* STATED GOAL
Reproduce all the lines below exactly and omit the images.
— Start SUPPLIED INFORMATION —
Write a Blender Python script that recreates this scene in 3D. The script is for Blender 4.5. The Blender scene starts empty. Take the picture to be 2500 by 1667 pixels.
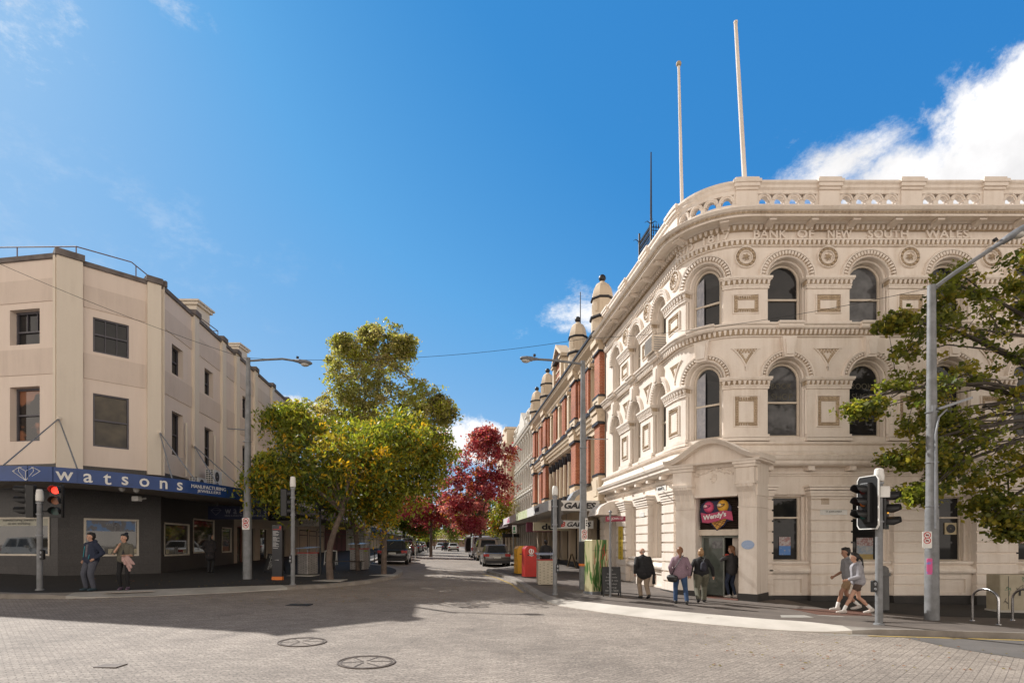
import bpy, bmesh, math, random
import numpy as np
from mathutils import Vector, Matrix
R = math.radians
random.seed(7)
SC = bpy.context.scene
COL = SC.collection
F = 1340.0      # focal length in photo pixels (2500 wide)
HZ = 1326.0     # horizon row
CX = 1250.0
H = 1.78        # eye height above the datum

def clamp(v, a, b): return max(a, min(b, v))
def gz(x, y):
    """height of the sloping street surface"""
    u = clamp(x + .125*(y-18), -25, 25)
    return -0.026*u + .015*clamp(y-18, -25, 30)
def at(px, py, Y): return Vector(((px-CX)/F*Y, Y, H+(HZ-py)/F*Y))
def G(px, py, h=0.0):
    Y = 20.0
    for _ in range(40):
        z = gz((px-CX)/F*Y, Y)+h
        Y = Y*.4+.6*clamp(F*(H-z)/max(py-HZ, 1.5), 2, 400)
    x = (px-CX)/F*Y
    return Vector((x, Y, gz(x, Y)+h))

# ------------------------------------------------------------------ materials
MATS = {}
def _nodes(name):
    m = bpy.data.materials.new(name); m.use_nodes = True
    nt = m.node_tree; b = nt.nodes['Principled BSDF']
    return m, nt, b
def L(nt, a, b): nt.links.new(a, b)
def mat(name, c, c2=None, scale=3., rough=.7, metal=0., bump=0., bscale=None, ior=None, emit=None, detail=6, lo=.35, hi=.65, spec=None):
    if name in MATS: return MATS[name]
    m, nt, b = _nodes(name)
    b.inputs['Roughness'].default_value = rough
    b.inputs['Metallic'].default_value = metal
    if ior: b.inputs['IOR'].default_value = ior
    if spec is not None: b.inputs['Specular IOR Level'].default_value = spec
    c = tuple(c)+(1,)
    if c2 is None: c2 = tuple(v*.82 for v in c[:3])
    tc = nt.nodes.new('ShaderNodeTexCoord')
    n = nt.nodes.new('ShaderNodeTexNoise'); n.inputs['Scale'].default_value = scale; n.inputs['Detail'].default_value = detail
    n.inputs['Roughness'].default_value = .62
    L(nt, tc.outputs['Object'], n.inputs['Vector'])
    r = nt.nodes.new('ShaderNodeValToRGB')
    r.color_ramp.elements[0].position = lo; r.color_ramp.elements[1].position = hi
    r.color_ramp.elements[0].color = tuple(c2)+(1,) if len(c2) == 3 else c2
    r.color_ramp.elements[1].color = c
    L(nt, n.outputs['Fac'], r.inputs['Fac']); L(nt, r.outputs['Color'], b.inputs['Base Color'])
    if bump:
        n2 = nt.nodes.new('ShaderNodeTexNoise'); n2.inputs['Scale'].default_value = bscale or scale*8; n2.inputs['Detail'].default_value = 4
        L(nt, tc.outputs['Object'], n2.inputs['Vector'])
        bp = nt.nodes.new('ShaderNodeBump'); bp.inputs['Strength'].default_value = bump; bp.inputs['Distance'].default_value = .02
        L(nt, n2.outputs['Fac'], bp.inputs['Height']); L(nt, bp.outputs['Normal'], b.inputs['Normal'])
    if emit:
        b.inputs['Emission Color'].default_value = tuple(emit[:3])+(1,); b.inputs['Emission Strength'].default_value = emit[3]
    MATS[name] = m
    return m
def plaster(name, c, dirt, amount=.5, streak=True, rough=.75):
    """painted render with broad weathering and vertical run-down stains"""
    if name in MATS: return MATS[name]
    m, nt, b = _nodes(name); b.inputs['Roughness'].default_value = rough
    tc = nt.nodes.new('ShaderNodeTexCoord')
    def noise(sc, vec, d=5):
        n = nt.nodes.new('ShaderNodeTexNoise'); n.inputs['Scale'].default_value = sc; n.inputs['Detail'].default_value = d; n.inputs['Roughness'].default_value = .65
        L(nt, vec, n.inputs['Vector']); return n.outputs['Fac']
    mp = nt.nodes.new('ShaderNodeMapping'); mp.inputs['Scale'].default_value = (5, 5, .35)
    L(nt, tc.outputs['Object'], mp.inputs['Vector'])
    a = noise(.8, tc.outputs['Object']); s = noise(1.0, mp.outputs['Vector']); g = noise(14, tc.outputs['Object'], 3)
    def ramp(x, lo, hi):
        r = nt.nodes.new('ShaderNodeMapRange'); r.inputs[1].default_value = lo; r.inputs[2].default_value = hi; L(nt, x, r.inputs[0]); return r.outputs[0]
    mul = nt.nodes.new('ShaderNodeMath'); mul.operation = 'MULTIPLY'; L(nt, ramp(a, .34, .64), mul.inputs[0]); L(nt, ramp(s, .38, .68), mul.inputs[1])
    ad = nt.nodes.new('ShaderNodeMath'); ad.operation = 'ADD'; ad.use_clamp = True; L(nt, mul.outputs[0], ad.inputs[0])
    m3 = nt.nodes.new('ShaderNodeMath'); m3.operation = 'MULTIPLY'; m3.inputs[1].default_value = .3; L(nt, ramp(g, .5, .8), m3.inputs[0]); L(nt, m3.outputs[0], ad.inputs[1])
    m4 = nt.nodes.new('ShaderNodeMath'); m4.operation = 'MULTIPLY'; m4.inputs[1].default_value = amount; L(nt, ad.outputs[0], m4.inputs[0])
    mx = nt.nodes.new('ShaderNodeMix'); mx.data_type = 'RGBA'; L(nt, m4.outputs[0], mx.inputs[0])
    mx.inputs[6].default_value = tuple(c)+(1,); mx.inputs[7].default_value = tuple(dirt)+(1,)
    L(nt, mx.outputs[2], b.inputs['Base Color'])
    bp = nt.nodes.new('ShaderNodeBump'); bp.inputs['Strength'].default_value = .15; bp.inputs['Distance'].default_value = .01
    L(nt, g, bp.inputs['Height']); L(nt, bp.outputs['Normal'], b.inputs['Normal'])
    MATS[name] = m; return m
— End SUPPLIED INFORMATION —
* ANSWER TO THE TASK
Write a Blender Python script that recreates this scene in 3D. The script is for Blender 4.5. The Blender scene starts empty. Take the picture to be 2500 by 1667 pixels.
import bpy, bmesh, math, random
import numpy as np
from mathutils import Vector, Matrix
R = math.radians
random.seed(7)
SC = bpy.context.scene
COL = SC.collection
F = 1340.0      # focal length in photo pixels (2500 wide)
HZ = 1326.0     # horizon row
CX = 1250.0
H = 1.78        # eye height above the datum

def clamp(v, a, b): return max(a, min(b, v))
def gz(x, y):
    """height of the sloping street surface"""
    u = clamp(x + .125*(y-18), -25, 25)
    return -0.026*u + .015*clamp(y-18, -25, 30)
def at(px, py, Y): return Vector(((px-CX)/F*Y, Y, H+(HZ-py)/F*Y))
def G(px, py, h=0.0):
    Y = 20.0
    for _ in range(40):
        z = gz((px-CX)/F*Y, Y)+h
        Y = Y*.4+.6*clamp(F*(H-z)/max(py-HZ, 1.5), 2, 400)
    x = (px-CX)/F*Y
    return Vector((x, Y, gz(x, Y)+h))

# ------------------------------------------------------------------ materials
MATS = {}
def _nodes(name):
    m = bpy.data.materials.new(name); m.use_nodes = True
    nt = m.node_tree; b = nt.nodes['Principled BSDF']
    return m, nt, b
def L(nt, a, b): nt.links.new(a, b)
def mat(name, c, c2=None, scale=3., rough=.7, metal=0., bump=0., bscale=None, ior=None, emit=None, detail=6, lo=.35, hi=.65, spec=None):
    if name in MATS: return MATS[name]
    m, nt, b = _nodes(name)
    b.inputs['Roughness'].default_value = rough
    b.inputs['Metallic'].default_value = metal
    if ior: b.inputs['IOR'].default_value = ior
    if spec is not None: b.inputs['Specular IOR Level'].default_value = spec
    c = tuple(c)+(1,)
    if c2 is None: c2 = tuple(v*.82 for v in c[:3])
    tc = nt.nodes.new('ShaderNodeTexCoord')
    n = nt.nodes.new('ShaderNodeTexNoise'); n.inputs['Scale'].default_value = scale; n.inputs['Detail'].default_value = detail
    n.inputs['Roughness'].default_value = .62
    L(nt, tc.outputs['Object'], n.inputs['Vector'])
    r = nt.nodes.new('ShaderNodeValToRGB')
    r.color_ramp.elements[0].position = lo; r.color_ramp.elements[1].position = hi
    r.color_ramp.elements[0].color = tuple(c2)+(1,) if len(c2) == 3 else c2
    r.color_ramp.elements[1].color = c
    L(nt, n.outputs['Fac'], r.inputs['Fac']); L(nt, r.outputs['Color'], b.inputs['Base Color'])
    if bump:
        n2 = nt.nodes.new('ShaderNodeTexNoise'); n2.inputs['Scale'].default_value = bscale or scale*8; n2.inputs['Detail'].default_value = 4
        L(nt, tc.outputs['Object'], n2.inputs['Vector'])
        bp = nt.nodes.new('ShaderNodeBump'); bp.inputs['Strength'].default_value = bump; bp.inputs['Distance'].default_value = .02
        L(nt, n2.outputs['Fac'], bp.inputs['Height']); L(nt, bp.outputs['Normal'], b.inputs['Normal'])
    if emit:
        b.inputs['Emission Color'].default_value = tuple(emit[:3])+(1,); b.inputs['Emission Strength'].default_value = emit[3]
    MATS[name] = m
    return m
def plaster(name, c, dirt, amount=.5, streak=True, rough=.75):
    """painted render with broad weathering and vertical run-down stains"""
    if name in MATS: return MATS[name]
    m, nt, b = _nodes(name); b.inputs['Roughness'].default_value = rough
    tc = nt.nodes.new('ShaderNodeTexCoord')
    def noise(sc, vec, d=5):
        n = nt.nodes.new('ShaderNodeTexNoise'); n.inputs['Scale'].default_value = sc; n.inputs['Detail'].default_value = d; n.inputs['Roughness'].default_value = .65
        L(nt, vec, n.inputs['Vector']); return n.outputs['Fac']
    mp = nt.nodes.new('ShaderNodeMapping'); mp.inputs['Scale'].default_value = (5, 5, .35)
    L(nt, tc.outputs['Object'], mp.inputs['Vector'])
    a = noise(.8, tc.outputs['Object']); s = noise(1.0, mp.outputs['Vector']); g = noise(14, tc.outputs['Object'], 3)
    def ramp(x, lo, hi):
        r = nt.nodes.new('ShaderNodeMapRange'); r.inputs[1].default_value = lo; r.inputs[2].default_value = hi; L(nt, x, r.inputs[0]); return r.outputs[0]
    mul = nt.nodes.new('ShaderNodeMath'); mul.operation = 'MULTIPLY'; L(nt, ramp(a, .34, .64), mul.inputs[0]); L(nt, ramp(s, .38, .68), mul.inputs[1])
    ad = nt.nodes.new('ShaderNodeMath'); ad.operation = 'ADD'; ad.use_clamp = True; L(nt, mul.outputs[0], ad.inputs[0])
    m3 = nt.nodes.new('ShaderNodeMath'); m3.operation = 'MULTIPLY'; m3.inputs[1].default_value = .3; L(nt, ramp(g, .5, .8), m3.inputs[0]); L(nt, m3.outputs[0], ad.inputs[1])
    m4 = nt.nodes.new('ShaderNodeMath'); m4.operation = 'MULTIPLY'; m4.inputs[1].default_value = amount; L(nt, ad.outputs[0], m4.inputs[0])
    mx = nt.nodes.new('ShaderNodeMix'); mx.data_type = 'RGBA'; L(nt, m4.outputs[0], mx.inputs[0])
    mx.inputs[6].default_value = tuple(c)+(1,); mx.inputs[7].default_value = tuple(dirt)+(1,)
    L(nt, mx.outputs[2], b.inputs['Base Color'])
    bp = nt.nodes.new('ShaderNodeBump'); bp.inputs['Strength'].default_value = .15; bp.inputs['Distance'].default_value = .01
    L(nt, g, bp.inputs['Height']); L(nt, bp.outputs['Normal'], b.inputs['Normal'])
    MATS[name] = m; return m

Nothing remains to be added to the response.